What you have to do —
Show all lines that include the string "script"; copy each one.

Stored data
==================================================

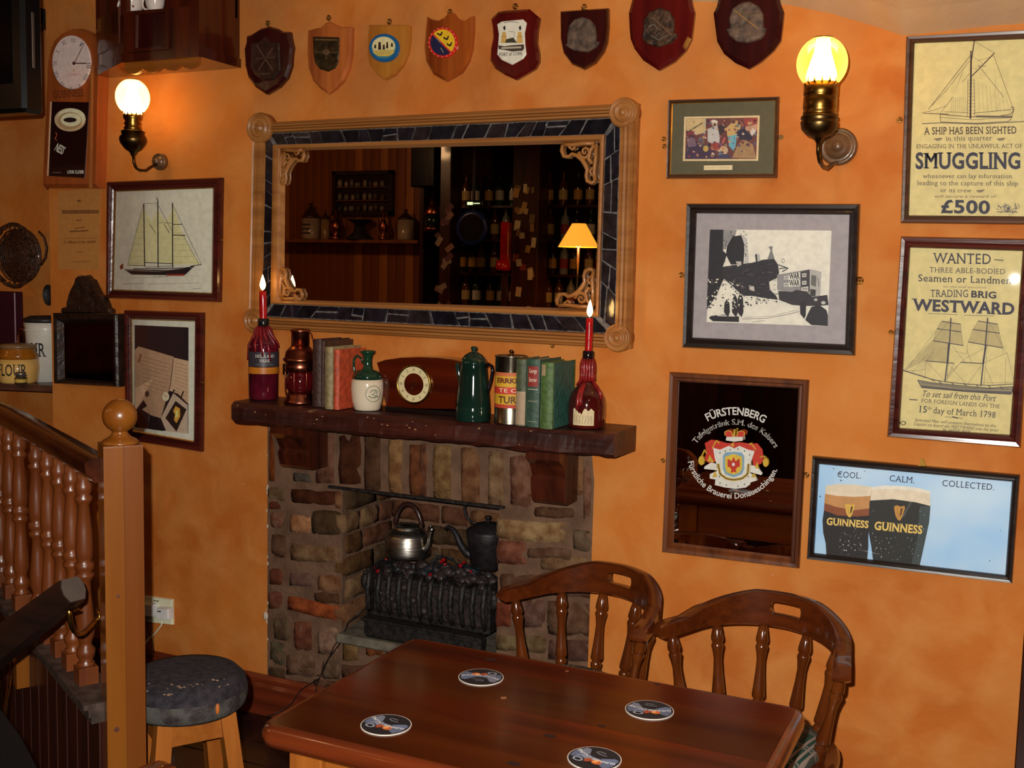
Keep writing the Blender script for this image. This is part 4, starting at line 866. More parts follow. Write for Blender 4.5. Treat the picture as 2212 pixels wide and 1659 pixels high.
for x, y, s_ in ((425, 285, 14), (435, 350, 10), (232, 505, 9), (362, 235, 7), (665, 262, 6), (1985, 838, 5), (1880, 1130, 7)): A.disc(x, y, s_, s_ * .8, (90, 110, 120), n=8)
A.build('print', t)
mb = MB(); mb.plate([z9(1185, 206), z9(1268, 212), z9(1262, 195), z9(1248, 185), z9(1240, 140), z9(1205, 138), z9(1200, 182), z9(1188, 192)], .014, .01); mb.build('brass_hanger', BRASS, t)
# ------------------------------------------------------------------ pub mirror with printed crest
z10 = zm(1400, 780, .2774)
W_PM = wood('worn brown frame', L(122, 66, 30), L(76, 36, 18), 'Z', .4, .2, 12)
t, sh = framed('pub_mirror', None, 'upright pub mirror printed with a red and white ermine crest reading FÜRSTENBERG', 'mirror', z10, [(162, 87), (1246, 150), (1170, 1619), (102, 1491)], [(230, 163), (1162, 217), (1102, 1534), (188, 1420)], .024, W_PM, sheet=mat('dark mirror glass', (.85, .80, .76), .01, 1, (.83, .79, .75), 4), glass=False)
A = Art(wallfn(z10, sh), .0004); W_ = (214, 210, 204); rd = (196, 46, 24); gl = (206, 166, 44)
cc = (668, 858); A.arc('FÜRSTENBERG', cc, 440, -27.5, 31.5, 58, W_, bold=.02); A.arc('Tafelgetränk S.M. des Kaisers', cc, 362, -54, 60.5, 44, W_, bold=.012); A.arc('Fürstliche Brauerei Donaueschingen.', (666, 700), 376, -106, -247 + .1, 44, W_, inside=True, bold=.012) if False else None
def barc(txt, c, r, a0, a1, h):
    vs, fs, wd = text_mesh(txt, False, .012); A.k += 1; q = []
    for u, v in vs:
        a = R(a0 + (a1 - a0) * u / wd); rr = r - v / CAP * h; q.append((c[0] + rr * sin(a), c[1] - rr * cos(a)))
    A.mb.add([A.fn(a, b, A.k * A.step) for a, b in q], fs, A.mi(W_, 1.0))
barc('Fürstliche Brauerei Donaueschingen.', (668, 703), 368, -103, -247, 44)
er = (226, 222, 212)
A.poly([(440, 640), (490, 612), (540, 618), (620, 640), (720, 632), (800, 645), (850, 640), (890, 690), (900, 760), (880, 800), (820, 820), (810, 760), (800, 700), (540, 690), (530, 780), (480, 800), (440, 770), (455, 700)], rd)
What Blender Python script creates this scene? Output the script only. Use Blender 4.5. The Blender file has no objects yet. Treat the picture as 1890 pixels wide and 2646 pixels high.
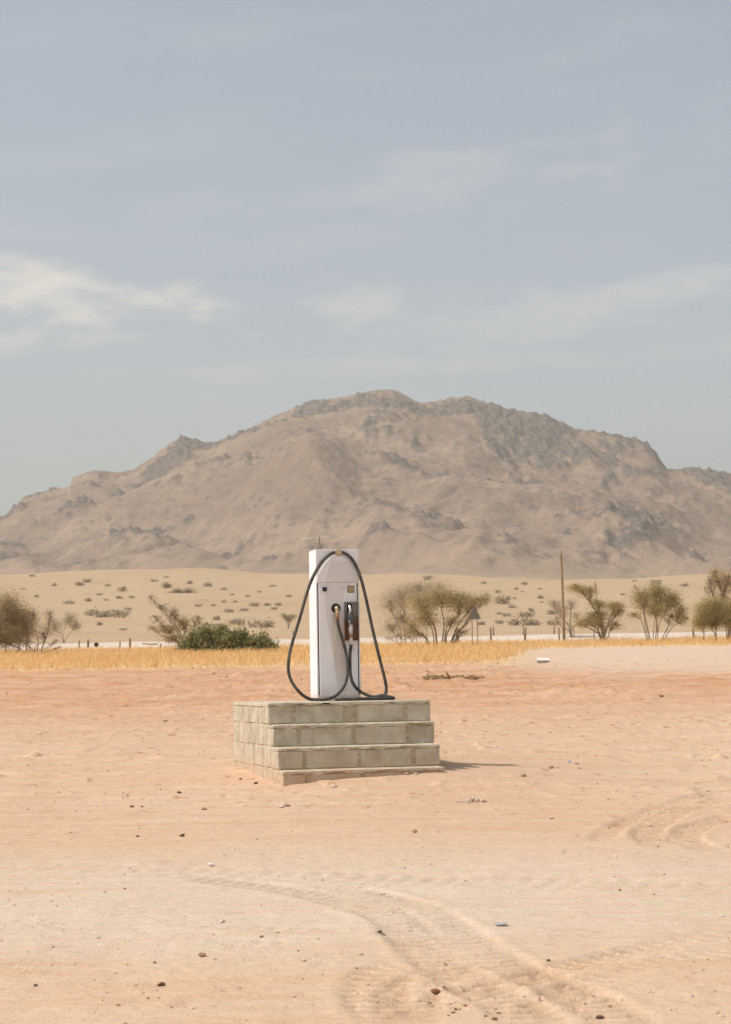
import bpy, bmesh, math, random
import numpy as np
from mathutils import Vector, Matrix, Euler

random.seed(7)
RNG = np.random.default_rng(11)
R = math.radians
sc = bpy.context.scene
COL = sc.collection

# ------------------------------------------------------------------ camera
FPX = 5000.0                    # focal length in pixels of the 1890 px wide photograph
EYE = 1.70
PITCH = math.atan(457 / FPX)
ROLL = R(1.0)
cam_data = bpy.data.cameras.new('camera')
cam = bpy.data.objects.new('camera', cam_data)
COL.objects.link(cam)
cam_data.sensor_fit = 'HORIZONTAL'
cam_data.sensor_width = 36.0
cam_data.lens = 36.0 * FPX / 1890.0
cam_data.clip_start = 0.5
cam_data.clip_end = 30000
CROT = Matrix.Rotation(R(90) + PITCH, 3, 'X') @ Matrix.Rotation(-ROLL, 3, 'Z')
cam.matrix_world = Matrix.Translation((0, 0, EYE)) @ CROT.to_4x4()
cam_data.dof.use_dof = True
cam_data.dof.focus_distance = 20.5
cam_data.dof.aperture_fstop = 9.0
sc.camera = cam

# ------------------------------------------------------------------ sun and sky
SUN_TO = Vector((-0.74, -0.225, 1.0)).normalized()      # towards the sun
SUN_EL = math.asin(SUN_TO.z)
sun_data = bpy.data.lights.new('sun', 'SUN')
sun_data.energy = 3.5
sun_data.angle = R(0.55)
sun_data.color = (1.0, 0.945, 0.87)
sun = bpy.data.objects.new('sun', sun_data)
COL.objects.link(sun)
sun.rotation_euler = (-SUN_TO).to_track_quat('-Z', 'Y').to_euler()

world = bpy.data.worlds.new('World')
sc.world = world
world.use_nodes = True
wn, wl = world.node_tree.nodes, world.node_tree.links
wn.clear()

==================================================

Answer to this exercise —
Keep writing the Blender script for this image. This is part 4, starting at line 866. More parts follow. Write for Blender 4.5. Treat the picture as 2212 pixels wide and 1659 pixels high.
What Blender Python script creates this scene? Output the script only. Use Blender 4.5. The Blender file has no objects yet. Treat the picture as 1890 pixels wide and 2646 pixels high.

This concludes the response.